## Aim of the task
From the entries below, pull out each line where "high" appears.

## Data supplied
★ ★ ★

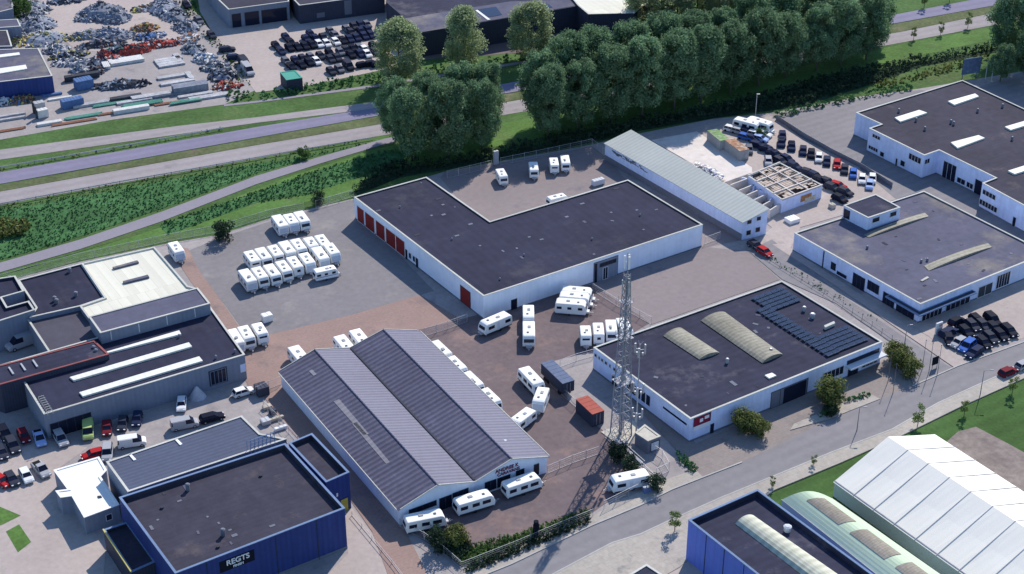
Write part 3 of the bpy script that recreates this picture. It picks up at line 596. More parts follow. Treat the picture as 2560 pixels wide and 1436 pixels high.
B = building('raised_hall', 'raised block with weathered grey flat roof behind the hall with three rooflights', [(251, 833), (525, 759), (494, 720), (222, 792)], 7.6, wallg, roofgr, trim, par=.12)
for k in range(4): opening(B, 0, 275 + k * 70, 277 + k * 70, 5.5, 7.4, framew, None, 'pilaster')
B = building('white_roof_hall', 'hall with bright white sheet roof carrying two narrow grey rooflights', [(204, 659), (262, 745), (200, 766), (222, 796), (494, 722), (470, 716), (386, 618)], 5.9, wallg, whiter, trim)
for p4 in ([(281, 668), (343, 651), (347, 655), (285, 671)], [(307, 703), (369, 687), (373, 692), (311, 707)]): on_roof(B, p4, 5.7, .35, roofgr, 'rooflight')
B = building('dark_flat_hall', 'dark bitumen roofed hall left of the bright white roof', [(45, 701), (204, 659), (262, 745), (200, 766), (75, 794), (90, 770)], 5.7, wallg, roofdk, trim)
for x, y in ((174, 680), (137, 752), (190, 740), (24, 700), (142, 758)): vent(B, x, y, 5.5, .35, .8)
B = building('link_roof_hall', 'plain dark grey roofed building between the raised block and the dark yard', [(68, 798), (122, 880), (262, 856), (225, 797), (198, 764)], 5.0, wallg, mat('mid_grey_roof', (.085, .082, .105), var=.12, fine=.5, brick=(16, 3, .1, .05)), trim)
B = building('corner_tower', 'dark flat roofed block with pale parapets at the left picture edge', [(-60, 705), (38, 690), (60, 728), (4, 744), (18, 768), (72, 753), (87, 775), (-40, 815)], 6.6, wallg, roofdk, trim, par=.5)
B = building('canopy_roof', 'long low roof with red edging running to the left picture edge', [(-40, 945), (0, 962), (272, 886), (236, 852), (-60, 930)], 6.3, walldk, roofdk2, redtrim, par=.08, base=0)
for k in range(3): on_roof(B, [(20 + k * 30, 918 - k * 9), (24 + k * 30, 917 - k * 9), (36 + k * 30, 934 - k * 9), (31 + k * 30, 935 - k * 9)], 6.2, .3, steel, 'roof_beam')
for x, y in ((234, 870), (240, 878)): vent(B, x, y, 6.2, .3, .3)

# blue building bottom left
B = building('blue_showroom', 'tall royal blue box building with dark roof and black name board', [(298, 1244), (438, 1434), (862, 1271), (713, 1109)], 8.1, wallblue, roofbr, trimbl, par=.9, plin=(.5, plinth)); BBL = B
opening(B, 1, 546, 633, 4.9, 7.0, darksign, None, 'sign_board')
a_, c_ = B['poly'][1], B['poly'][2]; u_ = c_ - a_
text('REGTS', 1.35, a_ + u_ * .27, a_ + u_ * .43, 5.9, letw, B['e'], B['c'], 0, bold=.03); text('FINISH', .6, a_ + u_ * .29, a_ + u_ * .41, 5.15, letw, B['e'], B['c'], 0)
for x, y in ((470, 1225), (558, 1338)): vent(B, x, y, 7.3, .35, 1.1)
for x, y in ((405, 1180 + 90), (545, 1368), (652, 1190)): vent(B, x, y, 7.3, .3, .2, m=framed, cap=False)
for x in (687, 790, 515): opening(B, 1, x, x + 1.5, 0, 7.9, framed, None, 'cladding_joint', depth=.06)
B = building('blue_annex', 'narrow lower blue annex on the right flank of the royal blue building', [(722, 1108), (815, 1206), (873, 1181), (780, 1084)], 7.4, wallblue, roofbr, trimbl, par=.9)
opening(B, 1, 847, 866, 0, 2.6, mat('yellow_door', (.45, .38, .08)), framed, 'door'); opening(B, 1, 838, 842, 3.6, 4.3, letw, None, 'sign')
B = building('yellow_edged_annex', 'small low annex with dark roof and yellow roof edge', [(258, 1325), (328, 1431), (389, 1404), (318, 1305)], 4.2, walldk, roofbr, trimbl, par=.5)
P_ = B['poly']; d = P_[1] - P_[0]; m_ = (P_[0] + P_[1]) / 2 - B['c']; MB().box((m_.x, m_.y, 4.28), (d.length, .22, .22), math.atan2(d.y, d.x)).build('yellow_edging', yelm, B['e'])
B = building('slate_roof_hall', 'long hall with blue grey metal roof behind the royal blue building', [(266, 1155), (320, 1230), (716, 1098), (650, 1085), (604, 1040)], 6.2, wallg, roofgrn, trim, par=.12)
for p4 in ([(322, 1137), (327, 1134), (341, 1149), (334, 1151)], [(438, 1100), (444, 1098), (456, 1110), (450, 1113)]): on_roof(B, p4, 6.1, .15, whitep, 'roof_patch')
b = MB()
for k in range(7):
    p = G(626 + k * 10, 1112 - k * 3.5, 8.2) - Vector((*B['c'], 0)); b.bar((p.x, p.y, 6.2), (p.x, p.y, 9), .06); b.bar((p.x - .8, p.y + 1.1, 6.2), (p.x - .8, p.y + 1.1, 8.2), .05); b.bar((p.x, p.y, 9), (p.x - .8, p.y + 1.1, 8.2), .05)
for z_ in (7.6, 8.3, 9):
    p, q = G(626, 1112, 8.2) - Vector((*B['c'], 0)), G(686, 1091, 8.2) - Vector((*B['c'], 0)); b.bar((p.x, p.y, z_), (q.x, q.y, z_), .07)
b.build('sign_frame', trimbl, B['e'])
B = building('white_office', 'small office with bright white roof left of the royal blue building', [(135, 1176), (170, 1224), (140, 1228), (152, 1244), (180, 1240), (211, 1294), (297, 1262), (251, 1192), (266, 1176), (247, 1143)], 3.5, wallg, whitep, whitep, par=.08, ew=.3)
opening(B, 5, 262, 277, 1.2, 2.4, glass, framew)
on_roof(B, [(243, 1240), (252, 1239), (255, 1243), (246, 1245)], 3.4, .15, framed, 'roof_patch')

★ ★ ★

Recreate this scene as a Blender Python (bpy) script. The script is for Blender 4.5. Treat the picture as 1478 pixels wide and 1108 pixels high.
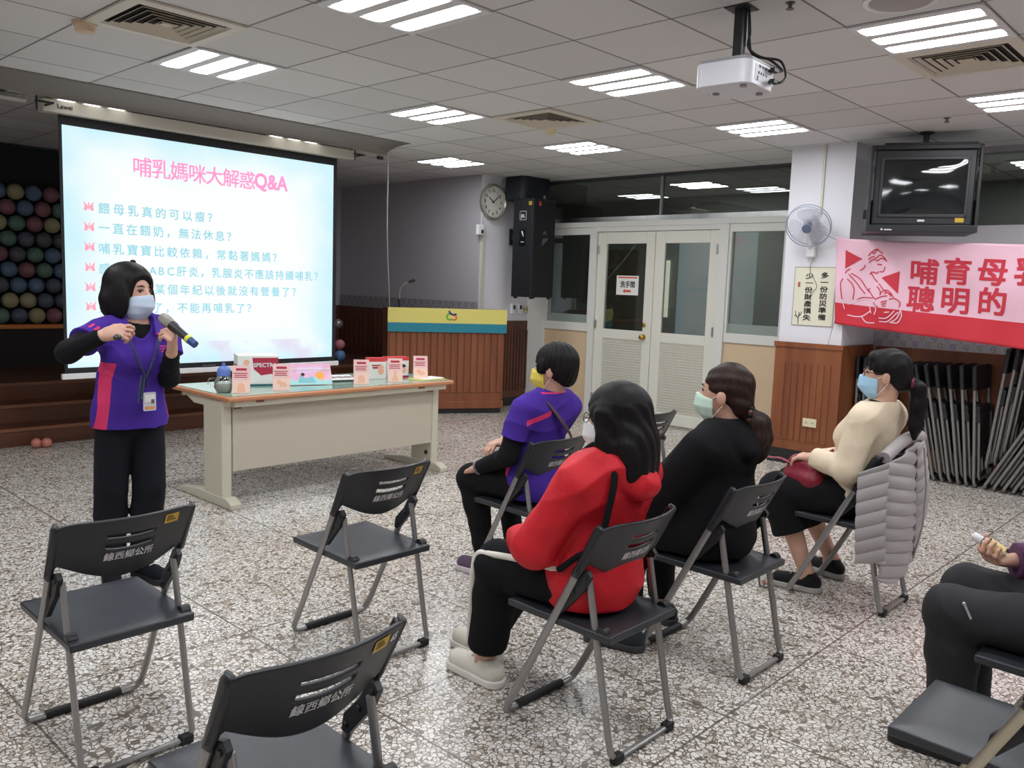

★ ★ ★

## Completed task
Write part 3 of the bpy script that recreates this picture. It picks up at line 596. More parts follow. Treat the picture as 2560 pixels wide and 1436 pixels high.
Recreate this scene as a Blender Python (bpy) script. The script is for Blender 4.5. Treat the picture as 1478 pixels wide and 1108 pixels high.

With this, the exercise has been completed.